Boundary movement

Hi All,

In my model, the final position of the model top boundary is known (see sketch below). How can I ask ASPECT to move (map) this boundary from its initial position to this pre-defined position?

I would appreciate your help,

Mahdi

Hi @mahdihdr - Welcome to the community and thank you for posting to the forum.

I think you can accomplish this by prescribing a surface velocity boundary condition that produces finite deformation resulting in the observed topography.

However, that may not be exactly what you are hoping to achieve in your model?

If the goal is to start with initial topography (final geometry) on the top boundary, you can achieve this with the Initial topography feature within the Geometry model plugin.

Cheers,

John

Hi John,

Thank you for your reply. I exactly want to do what you said, that is, to prescribe a velocity boundary condition that maps a known initial topography (surface in my 3D model) to a known final topography (surface in my 3D model).

The problem is I do not know how to calculate this velocity function V(x,y,t) from the known initial and final topographies. These topographies do not have an analytical equation (at least the final topography). Do you know how I can calculate the velocity or any tool that can do this?

Thank you,

Mahdi

Hi Mahdi,

Do you know how I can calculate the velocity or any tool that can do this?

I have not done this type of workflow before, but I imagine there must be a number of available tools that can help.
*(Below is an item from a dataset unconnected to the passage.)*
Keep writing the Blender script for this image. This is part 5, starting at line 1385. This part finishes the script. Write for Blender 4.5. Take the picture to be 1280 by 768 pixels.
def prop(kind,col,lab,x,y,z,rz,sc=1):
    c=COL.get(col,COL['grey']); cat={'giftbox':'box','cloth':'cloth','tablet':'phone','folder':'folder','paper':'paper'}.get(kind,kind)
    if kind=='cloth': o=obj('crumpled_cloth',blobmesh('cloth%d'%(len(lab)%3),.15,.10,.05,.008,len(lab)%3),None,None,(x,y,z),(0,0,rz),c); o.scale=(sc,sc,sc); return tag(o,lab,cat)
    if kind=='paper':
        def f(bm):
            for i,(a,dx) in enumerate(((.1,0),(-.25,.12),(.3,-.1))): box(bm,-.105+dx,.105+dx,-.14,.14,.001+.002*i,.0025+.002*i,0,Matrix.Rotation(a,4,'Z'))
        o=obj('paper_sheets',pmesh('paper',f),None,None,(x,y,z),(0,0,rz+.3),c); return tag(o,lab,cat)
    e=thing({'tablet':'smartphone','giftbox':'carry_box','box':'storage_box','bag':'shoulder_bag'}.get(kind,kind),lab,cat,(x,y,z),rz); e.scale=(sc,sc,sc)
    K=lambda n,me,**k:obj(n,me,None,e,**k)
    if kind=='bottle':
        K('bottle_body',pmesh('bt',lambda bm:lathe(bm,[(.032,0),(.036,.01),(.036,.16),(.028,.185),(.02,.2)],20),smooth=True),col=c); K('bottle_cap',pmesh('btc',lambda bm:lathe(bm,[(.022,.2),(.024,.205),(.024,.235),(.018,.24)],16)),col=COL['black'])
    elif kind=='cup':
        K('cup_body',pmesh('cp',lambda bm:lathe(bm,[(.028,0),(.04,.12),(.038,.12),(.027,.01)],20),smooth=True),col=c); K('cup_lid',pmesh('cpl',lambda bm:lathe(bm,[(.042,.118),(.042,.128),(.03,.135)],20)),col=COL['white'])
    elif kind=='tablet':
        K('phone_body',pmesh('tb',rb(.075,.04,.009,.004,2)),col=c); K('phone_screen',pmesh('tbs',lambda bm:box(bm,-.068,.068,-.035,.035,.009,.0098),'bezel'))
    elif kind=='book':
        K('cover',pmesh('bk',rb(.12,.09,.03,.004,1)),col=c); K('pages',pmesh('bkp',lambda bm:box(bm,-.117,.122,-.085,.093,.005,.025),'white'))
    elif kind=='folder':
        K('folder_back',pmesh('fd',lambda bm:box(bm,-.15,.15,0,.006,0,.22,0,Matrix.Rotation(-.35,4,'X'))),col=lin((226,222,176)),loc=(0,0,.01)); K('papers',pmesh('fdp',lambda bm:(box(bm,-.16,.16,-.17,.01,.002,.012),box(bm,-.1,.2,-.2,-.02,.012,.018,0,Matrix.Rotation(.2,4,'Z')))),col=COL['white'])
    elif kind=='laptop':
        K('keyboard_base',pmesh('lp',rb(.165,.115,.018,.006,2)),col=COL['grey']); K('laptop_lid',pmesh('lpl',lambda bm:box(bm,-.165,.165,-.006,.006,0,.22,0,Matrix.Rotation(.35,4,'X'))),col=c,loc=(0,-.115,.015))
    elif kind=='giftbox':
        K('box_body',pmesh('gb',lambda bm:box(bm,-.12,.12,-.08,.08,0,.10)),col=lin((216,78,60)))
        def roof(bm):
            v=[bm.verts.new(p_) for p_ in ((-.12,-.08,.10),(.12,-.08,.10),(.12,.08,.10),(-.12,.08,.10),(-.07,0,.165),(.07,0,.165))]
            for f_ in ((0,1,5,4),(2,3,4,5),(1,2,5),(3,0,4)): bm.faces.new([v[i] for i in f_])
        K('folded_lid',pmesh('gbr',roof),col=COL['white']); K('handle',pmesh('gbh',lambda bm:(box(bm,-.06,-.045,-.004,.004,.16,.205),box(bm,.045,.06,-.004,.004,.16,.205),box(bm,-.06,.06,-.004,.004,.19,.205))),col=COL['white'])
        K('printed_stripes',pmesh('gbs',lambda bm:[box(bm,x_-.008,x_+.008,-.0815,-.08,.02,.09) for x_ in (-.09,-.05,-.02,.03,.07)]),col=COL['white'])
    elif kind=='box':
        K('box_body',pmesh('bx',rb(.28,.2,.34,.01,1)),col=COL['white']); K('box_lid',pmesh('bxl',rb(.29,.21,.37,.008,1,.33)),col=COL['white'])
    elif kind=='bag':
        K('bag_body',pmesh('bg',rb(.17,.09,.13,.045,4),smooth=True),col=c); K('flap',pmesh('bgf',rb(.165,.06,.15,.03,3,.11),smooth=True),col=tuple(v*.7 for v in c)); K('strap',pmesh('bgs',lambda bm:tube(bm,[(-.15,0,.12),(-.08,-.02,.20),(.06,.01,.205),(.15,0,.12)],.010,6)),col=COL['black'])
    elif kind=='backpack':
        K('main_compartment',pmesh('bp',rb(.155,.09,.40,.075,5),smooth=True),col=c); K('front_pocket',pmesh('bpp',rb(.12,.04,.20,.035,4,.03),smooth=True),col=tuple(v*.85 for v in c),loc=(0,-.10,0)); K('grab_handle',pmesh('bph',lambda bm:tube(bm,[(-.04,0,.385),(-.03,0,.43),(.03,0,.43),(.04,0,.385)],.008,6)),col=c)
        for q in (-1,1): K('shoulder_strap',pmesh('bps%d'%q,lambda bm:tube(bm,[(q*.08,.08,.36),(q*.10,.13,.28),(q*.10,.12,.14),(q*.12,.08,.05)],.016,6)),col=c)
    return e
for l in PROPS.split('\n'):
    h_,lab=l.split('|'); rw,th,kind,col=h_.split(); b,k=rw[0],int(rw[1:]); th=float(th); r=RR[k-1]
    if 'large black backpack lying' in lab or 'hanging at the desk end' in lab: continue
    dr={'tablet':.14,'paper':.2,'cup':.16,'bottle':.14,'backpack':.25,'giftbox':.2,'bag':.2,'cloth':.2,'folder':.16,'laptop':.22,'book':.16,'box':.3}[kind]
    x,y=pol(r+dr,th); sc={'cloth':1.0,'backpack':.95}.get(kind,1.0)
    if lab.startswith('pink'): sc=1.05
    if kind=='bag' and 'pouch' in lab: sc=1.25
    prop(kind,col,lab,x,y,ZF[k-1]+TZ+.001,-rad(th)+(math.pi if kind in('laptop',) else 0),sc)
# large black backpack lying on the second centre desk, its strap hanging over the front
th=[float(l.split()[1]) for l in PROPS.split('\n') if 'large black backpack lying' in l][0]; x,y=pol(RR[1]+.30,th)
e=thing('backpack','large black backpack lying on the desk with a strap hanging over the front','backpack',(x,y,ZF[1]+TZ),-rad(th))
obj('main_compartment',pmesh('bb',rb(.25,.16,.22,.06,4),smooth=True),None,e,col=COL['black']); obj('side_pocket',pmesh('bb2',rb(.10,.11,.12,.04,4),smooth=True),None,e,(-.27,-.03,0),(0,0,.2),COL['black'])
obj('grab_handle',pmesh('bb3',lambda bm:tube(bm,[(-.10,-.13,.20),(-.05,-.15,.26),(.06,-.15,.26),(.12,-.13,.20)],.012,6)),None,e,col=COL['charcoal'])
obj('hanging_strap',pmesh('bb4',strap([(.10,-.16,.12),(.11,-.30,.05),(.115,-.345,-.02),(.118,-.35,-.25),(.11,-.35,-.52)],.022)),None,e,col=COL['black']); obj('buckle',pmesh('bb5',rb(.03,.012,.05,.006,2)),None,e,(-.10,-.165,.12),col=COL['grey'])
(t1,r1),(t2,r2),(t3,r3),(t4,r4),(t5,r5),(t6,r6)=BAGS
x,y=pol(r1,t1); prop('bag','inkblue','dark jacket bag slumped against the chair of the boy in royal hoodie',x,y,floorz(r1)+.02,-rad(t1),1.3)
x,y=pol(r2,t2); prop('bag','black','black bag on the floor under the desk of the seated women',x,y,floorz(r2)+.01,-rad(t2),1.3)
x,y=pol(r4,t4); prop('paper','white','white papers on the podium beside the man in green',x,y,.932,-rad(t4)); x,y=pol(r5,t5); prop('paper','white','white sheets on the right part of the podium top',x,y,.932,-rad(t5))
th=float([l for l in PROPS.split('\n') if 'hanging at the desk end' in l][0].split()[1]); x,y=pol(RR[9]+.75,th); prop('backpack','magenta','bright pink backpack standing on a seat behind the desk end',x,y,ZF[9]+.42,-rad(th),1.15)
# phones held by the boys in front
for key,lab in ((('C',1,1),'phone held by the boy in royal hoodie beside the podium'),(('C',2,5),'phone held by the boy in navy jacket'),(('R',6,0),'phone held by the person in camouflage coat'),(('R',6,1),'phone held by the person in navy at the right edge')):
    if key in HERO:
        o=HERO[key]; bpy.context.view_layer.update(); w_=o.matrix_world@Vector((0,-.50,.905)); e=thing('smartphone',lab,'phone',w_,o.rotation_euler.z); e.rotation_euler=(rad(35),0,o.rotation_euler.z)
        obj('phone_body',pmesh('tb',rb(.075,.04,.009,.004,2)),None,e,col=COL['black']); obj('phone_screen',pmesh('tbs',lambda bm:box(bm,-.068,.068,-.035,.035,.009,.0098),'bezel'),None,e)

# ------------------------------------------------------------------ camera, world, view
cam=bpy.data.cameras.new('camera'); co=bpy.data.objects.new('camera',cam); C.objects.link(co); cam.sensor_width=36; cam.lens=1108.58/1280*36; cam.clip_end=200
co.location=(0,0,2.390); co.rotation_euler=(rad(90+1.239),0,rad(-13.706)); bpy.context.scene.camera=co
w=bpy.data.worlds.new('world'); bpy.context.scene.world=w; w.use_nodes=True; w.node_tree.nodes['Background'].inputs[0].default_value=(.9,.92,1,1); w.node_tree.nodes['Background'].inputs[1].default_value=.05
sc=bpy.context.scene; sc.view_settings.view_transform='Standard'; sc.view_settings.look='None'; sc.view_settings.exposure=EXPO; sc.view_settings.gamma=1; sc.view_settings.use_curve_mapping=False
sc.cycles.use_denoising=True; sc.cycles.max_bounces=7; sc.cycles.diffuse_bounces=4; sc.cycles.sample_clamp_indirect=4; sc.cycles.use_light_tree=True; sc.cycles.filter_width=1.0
I think a key question to consider if whether you can actually uniquely determine the deformation history a priori. In other words, the final deformation state could result from multiple combinations of horizontal and vertical displacements through time.

Assuming heat conduction is not a key process, one thing you could try is starting with the deformed stated and reversing the sign of gravity.

Alternatively, you could run a series of forward models with the conditions that you think lead to the deformed state, and assess the fit. This is a case where you could reduce the total parameter space with a machine learning approach (the work by Boris Kaus’ group immediately comes to mind).

Cheers,

John

@mahdihdr For modest deformations, the tool you are looking for is called “transfinite interpolation” where you only need to know a function that describes the deformation of the top surface, and it gives you a function that describes the deformation in the entire domain. The velocity is then simply the deformation divided by some time scale (e.g., the length of one time step).

That said, if the geometry you want really looks like the one you show, with a large deformation of the top surface, then this will not work for different reasons. You will end up with a mesh that is so deformed that you cannot expect to do useful computations on it. For domains that are as deformed as the one you show, you probably will want to create a mesh from scratch, rather than take the box geometry and deform it into the shape you show.

Best

W.

Thank you John for your helpful comments.

Mahdi

Thank you for your comments. I appreciate it. I will try the tool you suggested and let you know if I have any questions.